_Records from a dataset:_

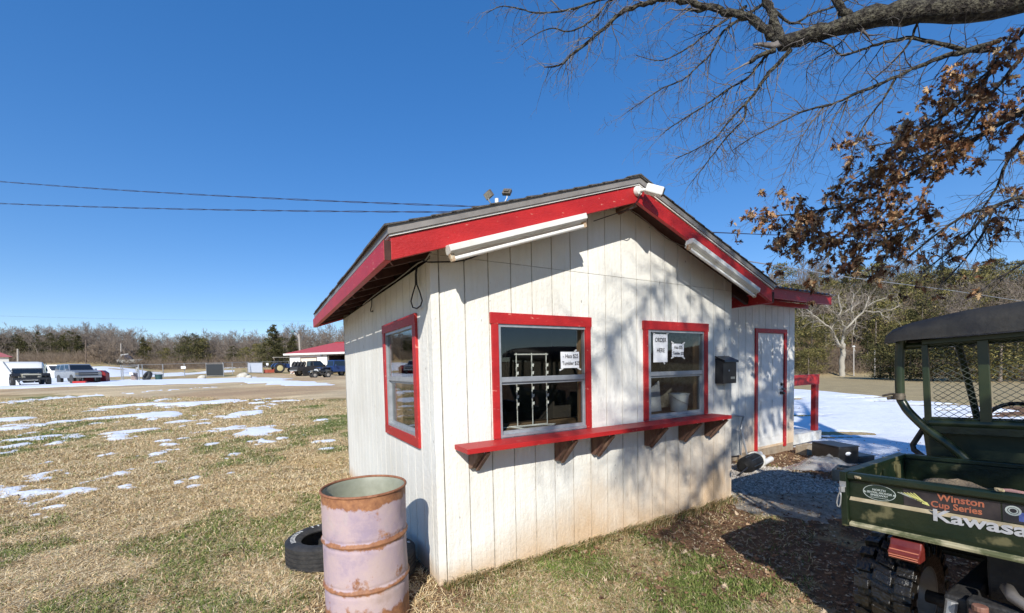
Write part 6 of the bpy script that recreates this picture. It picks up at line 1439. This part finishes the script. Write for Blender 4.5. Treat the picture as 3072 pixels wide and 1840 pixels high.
# ------------------------------------------------------------------ woods
def grow_tree(seed, H=9, spread=1., levels=4, fork=.35, r0=.16, fine=.018, up=.05):
    g = random.Random(seed); S_ = []
    def br(p, d, L, r, lev):
        n = 4 if lev else 5; q = p; st_ = L/n
        for i in range(n):
            d = (d+Vector((g.gauss(0, 1), g.gauss(0, 1), g.gauss(0, 1)))*.13+Vector((0, 0, up))).normalized(); e = q+d*st_
            ra, rb_ = r*(1-.55*i/n), r*(1-.55*(i+1)/n); S_.append((*q, *e, max(ra, fine), max(rb_, fine*.8))); q = e
            if lev < levels and (i > 0 or lev > 0) and g.random() < .85:
                a = d.cross(Vector((g.gauss(0, 1), g.gauss(0, 1), g.gauss(0, 1)))).normalized(); br(q, d*.75+a*spread*g.uniform(.6, 1.1), L*g.uniform(.45, .68), rb_*.62, lev+1)
        if lev < levels:
            for _ in range(2):
                a = d.cross(Vector((g.gauss(0, 1), g.gauss(0, 1), g.gauss(0, 1)))).normalized(); br(q, d+a*.5*spread, L*g.uniform(.5, .7), r*.42, lev+1)
    br(Vector((0, 0, -.3)), Vector((0, 0, 1)), H*.46, r0, 0)
    A = np.array(S_); A[:, :6] *= 1.; sc = H/max(A[:, 5].max(), 1); A[:, :6] *= sc; return A
def bare_variant(seed, H, mat_=None, **k):
    A = grow_tree(seed, H, **k); root = thing('bare_tree', '', 'tree', (0, 0, 0))
    big = A[:, 6] > .045
    segmesh('trunk', A[big][:, :6], A[big][:, 6], A[big][:, 7], mat_ or M_TRUNK, root, 5)
    segmesh('crown', A[~big][:, :6], A[~big][:, 6], A[~big][:, 7], mat_ or M_TRUNK, root, 3)
    return root
def evergreen(seed, H, Rr, n=3200, pal=((.045, .050, .018), (.075, .072, .026), (.11, .095, .038), (.032, .034, .016)), shape='cone', s=.30):
    g = np.random.default_rng(seed); root = thing('evergreen_tree', '', 'tree', (0, 0, 0))
    nb = 46; zb = g.uniform(.06, .97, nb)*H
    P0 = []; sh = []
    for z in zb:
        f = 1-z/H; rr3 = Rr*((f**.75) if shape == 'cone' else math.sin(math.pi*min(max(.08+.92*z/H, 0), 1))**.55)*g.uniform(.6, 1.15)+.12
        a = g.uniform(0, 6.283); m = int(n/nb); u = g.uniform(.15, 1, m)**.7
        x = np.cos(a)*rr3*u; y = np.sin(a)*rr3*u; zz = z-.10*rr3*u+.12*rr3*u*u
        w_ = rr3*.28*(1-.5*u)+.08
        P0.append(np.stack([x, y, zz], 1)+g.normal(size=(m, 3))*np.stack([w_, w_, w_*.6], 1)); sh.append(np.full(m, g.uniform(.7, 1.3)))
    P0 = np.concatenate(P0); sh = np.concatenate(sh); m = len(P0)
    d = g.normal(size=(m, 3)); d[:, 2] += .35; d /= np.linalg.norm(d, axis=1, keepdims=True); sd = np.cross(d, g.normal(size=(m, 3))); sd /= np.linalg.norm(sd, axis=1, keepdims=True)
    L = g.uniform(.6, 1.3, m)[:, None]*s
    V = np.stack([P0-sd*L*.22, P0+sd*L*.22, P0+d*L], 1).reshape(-1, 3); F = np.arange(3*m).reshape(-1, 3)
    pal = np.array(pal); c = pal[g.integers(0, len(pal), m)]*sh[:, None]
    fastmesh('crown', V, F, M_NEEDLE, root, np.repeat(c, 3, 0))
    obj('trunk', MB().tube([(0, 0, -.3), (0, 0, H*.9)], [.03*H**.8, .03], 8), M_TRUNK, root)
    return root
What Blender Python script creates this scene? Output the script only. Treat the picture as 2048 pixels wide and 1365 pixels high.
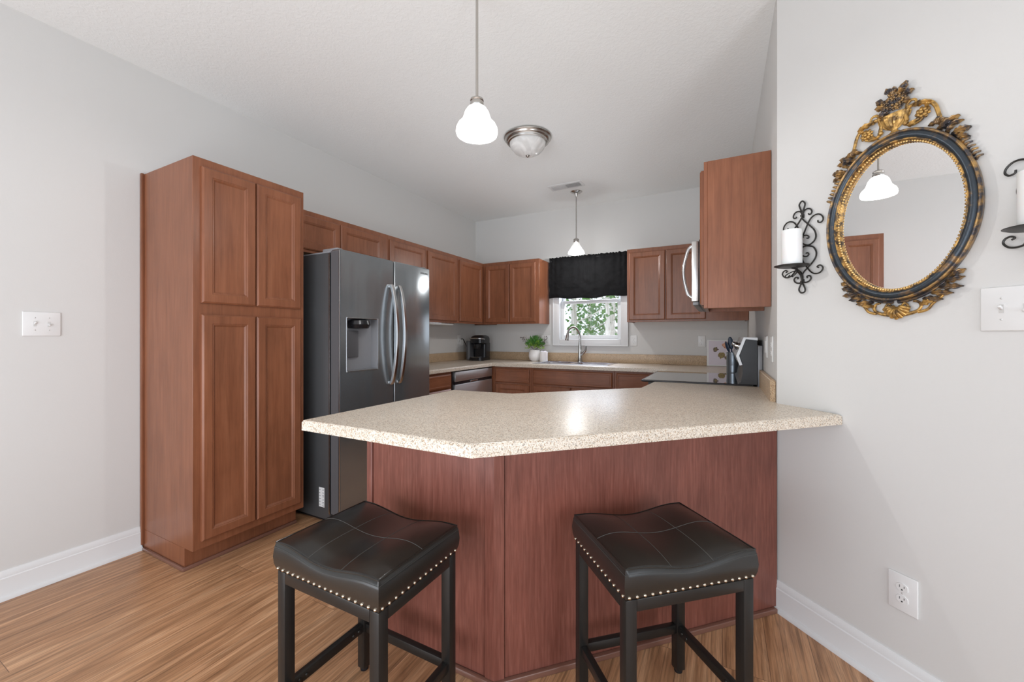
import bpy, bmesh, math, random
from mathutils import Vector, Matrix, noise
random.seed(7)
PI = math.pi
for o in list(bpy.data.objects): bpy.data.objects.remove(o)
SC = bpy.context.scene
COL = SC.collection

# ---------------------------------------------------------------- camera
EYE = 1.213
cam_d = bpy.data.cameras.new('camera'); cam = bpy.data.objects.new('camera', cam_d); COL.objects.link(cam)
cam.location = (0, 0, EYE); cam.rotation_euler = (PI/2, 0, math.radians(27.55))
cam_d.sensor_fit = 'HORIZONTAL'; cam_d.sensor_width = 36; cam_d.lens = 36*807/2048
cam_d.shift_y = -(682.5-672.8)/2048
cam_d.clip_start = 0.02
SC.camera = cam

# ---------------------------------------------------------------- world, exposure
w = bpy.data.worlds.new('daylight'); SC.world = w; w.use_nodes = True
bg = w.node_tree.nodes['Background']
bg.inputs[0].default_value = (0.86, 0.95, 1.06, 1); bg.inputs[1].default_value = 1.5
SC.view_settings.view_transform = 'Standard'; SC.view_settings.look = 'None'
SC.view_settings.exposure = 0.0; SC.view_settings.gamma = 1.0; SC.view_settings.use_curve_mapping = False

def area_light(name, loc, target, sx, sy, power, col):
    d = bpy.data.lights.new(name, 'AREA'); d.shape = 'RECTANGLE'; d.size = sx; d.size_y = sy; d.energy = power; d.color = col
    o = bpy.data.objects.new(name, d); COL.objects.link(o); o.location = loc
    o.rotation_euler = (Vector(target)-Vector(loc)).to_track_quat('-Z', 'Y').to_euler()
    return o
# daylight of the dining-room window, then an added fill behind the camera
area_light('dining_window_daylight', (2.2, -0.6, 1.25), (-0.9, 3.0, 2.5), 0.9, 1.3, 27, (.93, .985, 1.07))
area_light('rear_daylight_fill', (-1.6, -3.2, 1.45), (-0.9, 2.5, 1.3), 2.4, 1.7, 30, (.93, .985, 1.07))  # added lamp brightening the room from behind; no window stands there
# two added, unseen upward lamps imitating flash bounced off the ceiling
area_light('ceiling_bounce_fill', (-1.1, -0.9, 0.75), (-1.25, 1.9, 2.743), 2.0, 1.4, 37, (.93, .985, 1.07))
area_light('kitchen_bounce_fill', (-1.3, 2.75, 1.26), (-1.3, 2.85, 2.743), 1.2, 1.6, 6.5, (.95, .985, 1.04))

# sky light entering through the kitchen window under the valance
area_light('kitchen_window_skylight', (-1.37, 5.05, 2.0), (-1.37, 3.6, 1.0), 0.9, 0.5, 50, (.86, .94, 1.12))

# ---------------------------------------------------------------- materials
def mat(name, col=(.5, .5, .5), rough=.5, metal=0, coat=0, coat_r=.1, trans=0, ior=1.45, emit=None, es=0, spec=None, alpha=1):
    m = bpy.data.materials.new(name); m.use_nodes = True
    b = m.node_tree.nodes['Principled BSDF']
    b.inputs['Base Color'].default_value = (*col, 1); b.inputs['Roughness'].default_value = rough
    b.inputs['Metallic'].default_value = metal; b.inputs['Coat Weight'].default_value = coat
    b.inputs['Coat Roughness'].default_value = coat_r; b.inputs['Transmission Weight'].default_value = trans
    b.inputs['IOR'].default_value = ior; b.inputs['Alpha'].default_value = alpha
    if spec is not None: b.inputs['Specular IOR Level'].default_value = spec
    if emit: b.inputs['Emission Color'].default_value = (*emit, 1); b.inputs['Emission Strength'].default_value = es
    return m
class NT:
    def __init__(s, m): s.m = m; s.t = m.node_tree; s.b = s.t.nodes['Principled BSDF']
    def n(s, ty, **kw):
        nd = s.t.nodes.new(ty)
        for k, v in kw.items():
            if k in nd.inputs.keys(): nd.inputs[k].default_value = v
            else: setattr(nd, k, v)
        return nd
    def l(s, a, b): s.t.links.new(a, b)
    def coords(s, scale=(1, 1, 1), rot=(0, 0, 0), rnd=False):
        tc = s.n('ShaderNodeTexCoord'); mp = s.n('ShaderNodeMapping'); mp.inputs['Scale'].default_value = scale
        mp.inputs['Rotation'].default_value = rot
        s.l(tc.outputs['Object'], mp.inputs[0])
        if rnd:
            oi = s.n('ShaderNodeObjectInfo'); mu = s.n('ShaderNodeMath', operation='MULTIPLY'); mu.inputs[1].default_value = 17.0
            cb = s.n('ShaderNodeCombineXYZ'); s.l(oi.outputs['Random'], mu.inputs[0])
            for k in range(3): s.l(mu.outputs[0], cb.inputs[k])
            s.l(cb.outputs[0], mp.inputs['Location'])
        return mp.outputs[0]
    def noise(s, vec, scale, detail=4, rough=.5, dist=0):
        nd = s.n('ShaderNodeTexNoise'); nd.inputs['Scale'].default_value = scale; nd.inputs['Detail'].default_value = detail
        nd.inputs['Roughness'].default_value = rough; nd.inputs['Distortion'].default_value = dist
        s.l(vec, nd.inputs['Vector']); return nd.outputs['Fac']
    def ramp(s, fac, stops):
        r = s.n('ShaderNodeValToRGB'); e = r.color_ramp.elements
        while len(e) < len(stops): e.new(0.5)
        for el, (p, c) in zip(e, stops): el.position = p; el.color = (*c, 1) if len(c) == 3 else c
        s.l(fac, r.inputs[0]); return r.outputs[0]
    def mix(s, fac, a, b, bt='MIX'):
        m = s.n('ShaderNodeMix', data_type='RGBA', blend_type=bt)
        for sock, v in ((m.inputs[0], fac), (m.inputs[6], a), (m.inputs[7], b)):
            if hasattr(v, 'links'): s.l(v, sock)
            elif isinstance(v, (int, float)): sock.default_value = v
            else: sock.default_value = (*v, 1)
        return m.outputs[2]
    def bump(s, h, strength=.1, dist=.01):
        bp = s.n('ShaderNodeBump'); bp.inputs['Strength'].default_value = strength; bp.inputs['Distance'].default_value = dist
        s.l(h, bp.inputs['Height']); s.l(bp.outputs[0], s.b.inputs['Normal'])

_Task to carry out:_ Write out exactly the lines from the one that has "What Blender Python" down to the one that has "COL = SC.collection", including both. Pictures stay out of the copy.

_Solution to this exercise:_
What Blender Python script creates this scene? Output the script only. Treat the picture as 2048 pixels wide and 1365 pixels high.
import bpy, bmesh, math, random
from mathutils import Vector, Matrix, noise
random.seed(7)
PI = math.pi
for o in list(bpy.data.objects): bpy.data.objects.remove(o)
SC = bpy.context.scene
COL = SC.collection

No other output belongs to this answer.